Further, the driver told authorities that Johnson showed her a “photo of a black woman she was supposed to meet and asked her to drive the toddler ’20 minutes’ from a gas station in Monroeville along US Route 22 to meet the woman.” She said the woman in question would “flag” her down and Nancy would then be advised to turn over the toddler.

Nancy also told detectives involved with the case that everything had gone according to the alleged plan and she passed the toddler along with the car seat over to a woman and then she drove off. She said she also noticed a second woman inside the SUV that drove off with the toddler.
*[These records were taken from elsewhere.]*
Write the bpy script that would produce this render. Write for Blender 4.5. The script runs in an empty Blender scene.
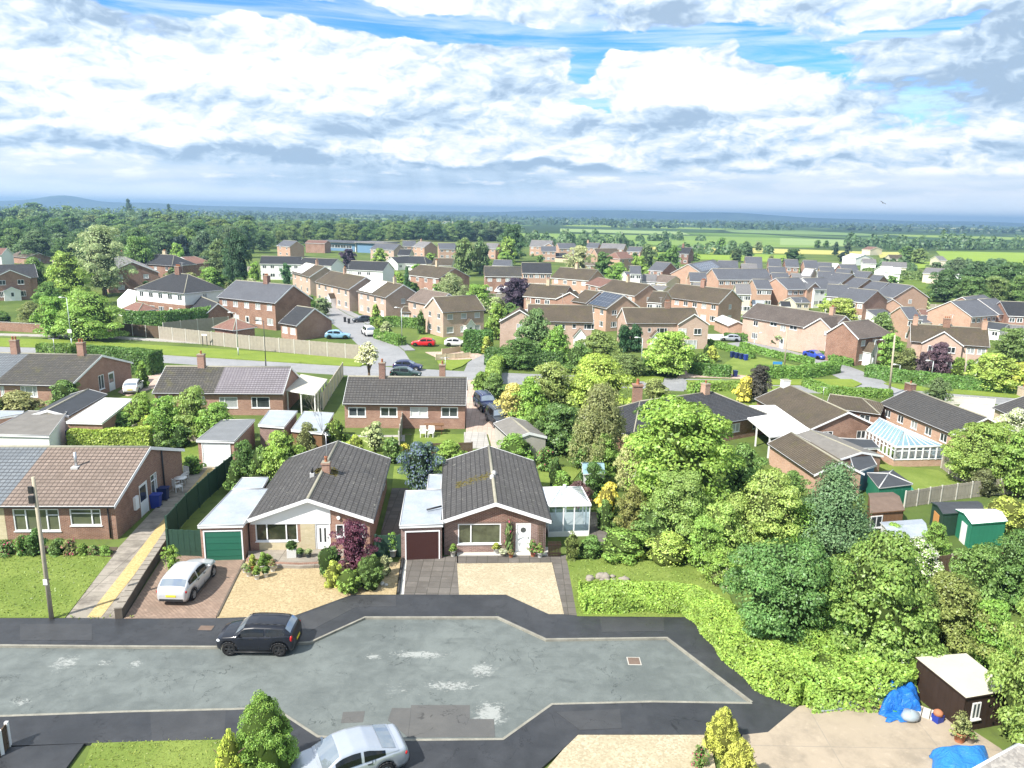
import bpy, math, random
import numpy as np
from mathutils import Vector, Matrix
RD = random.Random(11)
scene = bpy.context.scene
COL = scene.collection
pi = math.pi
FOC = 750.0; PITCH = math.atan(171/750.0); ROLL = .0195; CAMH = 20.0
cd = bpy.data.cameras.new('camera'); cam = bpy.data.objects.new('camera', cd); COL.objects.link(cam)
cd.sensor_width = 36; cd.lens = 36*FOC/1024; cd.clip_start = .3; cd.clip_end = 40000
_r = Vector((1, 0, 0)); _u = Vector((0, math.sin(PITCH), math.cos(PITCH))); _f = Vector((0, math.cos(PITCH), -math.sin(PITCH)))
_cr = _r*math.cos(ROLL)+_u*math.sin(ROLL); _cu = -_r*math.sin(ROLL)+_u*math.cos(ROLL)
cam.matrix_world = Matrix(((_cr.x, _cu.x, -_f.x, 0), (_cr.y, _cu.y, -_f.y, 0), (_cr.z, _cu.z, -_f.z, CAMH), (0, 0, 0, 1)))
scene.camera = cam
def ray(x, y):
 u = x-512; v = y-384
 a = (u*math.cos(ROLL)+v*math.sin(ROLL))/FOC; b = -(v*math.cos(ROLL)-u*math.sin(ROLL))/FOC
 return Vector((a, math.cos(PITCH)+b*math.sin(PITCH), -math.sin(PITCH)+b*math.cos(PITCH)))
def P(x, y, z=0.0):
 """the point at height z seen at photograph position x, y"""
 d = ray(x, y); t = (z-CAMH)/d.z
 return Vector((d.x*t, d.y*t, z))
def height_at(pt, x, y):
 """height of something standing at ground point pt whose top is seen at x, y"""
 d = ray(x, y); return CAMH+d.z/d.y*pt.y
def ppm(pt):
 return FOC/(pt.y*math.cos(PITCH)+(CAMH-pt.z)*math.sin(PITCH))
KPT = [(0, 40, 1), (-25, 40, 1), (-12, 31, .97), (-10, 68, .97), (-30, 72, .95), (-45, 78, .95), (5, 28, .95), (19, 28, .72), (8, 34, .95), (4, 45, 1), (27, 50, .71), (33, 62, .70), (42, 62, .70), (15, 65, .78), (55, 104, .74), (45, 112, .78), (25, 108, .85), (10, 118, .83), (-10, 120, .86), (-38, 117, .98),
    (-22, 145, .82), (-55, 137, .93), (-75, 125, 1.12), (32, 135, .77), (93, 152, .77), (77, 190, .86), (0, 280, .9), (150, 300, .9), (-60, 300, .9), (60, 240, .9), (-85, 165, .95), (-60, 105, .95), (20, 90, .85), (50, 90, .76)]
def KS(p):
 n = d = 0
 for x, y, k in KPT: w = 1/((x-p.x)**2+(y-p.y)**2+4)**1.5; n += w*k; d += w
 return n/d
class NT:
 def __init__(s, tree): s.t = tree; tree.nodes.clear()
 def put(s, sock, v):
  if v is None: return
  if isinstance(v, bpy.types.NodeSocket): s.t.links.new(v, sock)
  elif isinstance(v, (tuple, list)) and len(v) == 3 and sock.type == 'RGBA': sock.default_value = (*v, 1)
  else: sock.default_value = v
 def n(s, typ, ins=None, **props):
  nd = s.t.nodes.new(typ)
  for k, v in props.items(): setattr(nd, k, v)
  for k, v in (ins or {}).items(): s.put(nd.inputs[k], v)
  return nd
 def m(s, op, a, b=None, c=None, clamp=False):
  nd = s.t.nodes.new('ShaderNodeMath'); nd.operation = op; nd.use_clamp = clamp
  for i, v in enumerate((a, b, c)): s.put(nd.inputs[i], v)
  return nd.outputs[0]
 def mix(s, f, a, b, blend='MIX'):
  nd = s.t.nodes.new('ShaderNodeMix'); nd.data_type = 'RGBA'; nd.blend_type = blend; nd.clamp_factor = True
  s.put(nd.inputs[0], f); s.put(nd.inputs[6], a); s.put(nd.inputs[7], b)
  return nd.outputs[2]
 def noise(s, vec, scale, detail=4, rough=.55, dist=0, col=False, dim='3D'):
  nd = s.n('ShaderNodeTexNoise', {'Vector': vec, 'Scale': scale, 'Detail': detail, 'Roughness': rough, 'Distortion': dist}, noise_dimensions=dim)
  return nd.outputs['Color' if col else 'Fac']
 def step(s, v, a, b):
  nd = s.t.nodes.new('ShaderNodeMapRange'); nd.interpolation_type = 'SMOOTHSTEP'
  s.put(nd.inputs[0], v); s.put(nd.inputs[1], a); s.put(nd.inputs[2], b); s.put(nd.inputs[3], 0.); s.put(nd.inputs[4], 1.)
  return nd.outputs[0]
 def sep(s, v): return s.n('ShaderNodeSeparateXYZ', {0: v}).outputs
 def comb(s, x, y, z=0.): return s.n('ShaderNodeCombineXYZ', {0: x, 1: y, 2: z}).outputs[0]
 def scale(s, v, k):
  nd = s.n('ShaderNodeVectorMath', {0: v, 1: k}, operation='MULTIPLY'); return nd.outputs[0]
 def hsv(s, col, h=.5, sat=1., val=1.):
  return s.n('ShaderNodeHueSaturation', {'Hue': h, 'Saturation': sat, 'Value': val, 'Color': col}).outputs[0]
MATS = {}
def material(name, fn, rough=.85, spec=.3, metal=0.):
 """fn(nt) -> colour socket or tuple, or (colour, bump height, distance)"""
 mt = bpy.data.materials.new(name); mt.use_nodes = True
 nt = NT(mt.node_tree)
 out = nt.n('ShaderNodeOutputMaterial')
 r = fn(nt); bump = None
 ro = rough
 if isinstance(r, dict): bump = r.get('bump'); ro = r.get('rough', rough); r = r['col']
 b = nt.n('ShaderNodeBsdfPrincipled', {'Base Color': r, 'Roughness': ro, 'Metallic': metal, 'Specular IOR Level': spec})
 if bump: nt.put(b.inputs['Normal'], nt.n('ShaderNodeBump', {'Strength': bump[1], 'Distance': bump[2], 'Height': bump[0]}).outputs[0])
 nt.t.links.new(b.outputs[0], out.inputs[0])
 MATS[name] = mt
 return mt
def uv(nt): return nt.n('ShaderNodeUVMap').outputs[0]
def objco(nt): return nt.n('ShaderNodeTexCoord').outputs['Object']
def wpos(nt): return nt.n('ShaderNodeNewGeometry').outputs['Position']
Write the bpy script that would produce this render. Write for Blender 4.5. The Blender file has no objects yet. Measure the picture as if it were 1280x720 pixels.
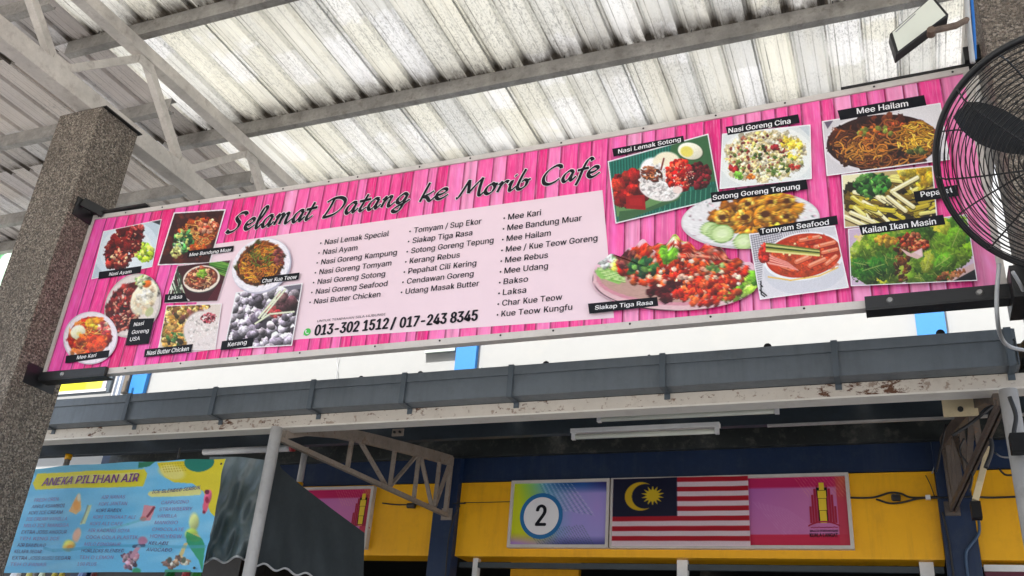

But Allegheny County Police Superintendent Coleman McDonough said during the press conference on Tuesday that they have no evidence to corroborate Nancy’s version of the events. 

Nalani’s grandmother also told CNN affiliate KDKA, that the driver’s account of the events is completely false.

“If the police felt that PJ was in any way involved, he wouldn’t be walking free, he’d be locked somewhere up like she is,” Nalani’s grandmother said to CNN. 

The driver is currently being held in jail without bail at the Allegheny County Jail. According to ABC 15 Arizona, she was arraigned on Monday and charged with kidnapping of a minor.

So far, she has also been charged with interference with custody of children and concealment of whereabouts of a child. Her preliminary hearing is scheduled for September 16. 

Media outlets were unable to identify or reach out to an attorney for Nancy. Representatives of Uber also did not immediately respond to CNN’s request for comment. Dana Davis, a communications manager for Lyft, told CNN that while the incident did not happen on the Lyft platform, they have still banned Nancy from driving with the rideshare company, and they also said that the allegations made against her were “deeply disturbing.”

Nalani, the kidnapped toddler, is about 23 months old, with her second birthday on September 15. According to CNN, she’s about 3 feet tall and weighs about 30 pounds, with black hair and brown eyes.

The body of the 23-month-old toddler was found Tuesday at a park in Indiana County. As of this report, authorities have not released any information on whether or not Nancy is now a suspect in the child’s death.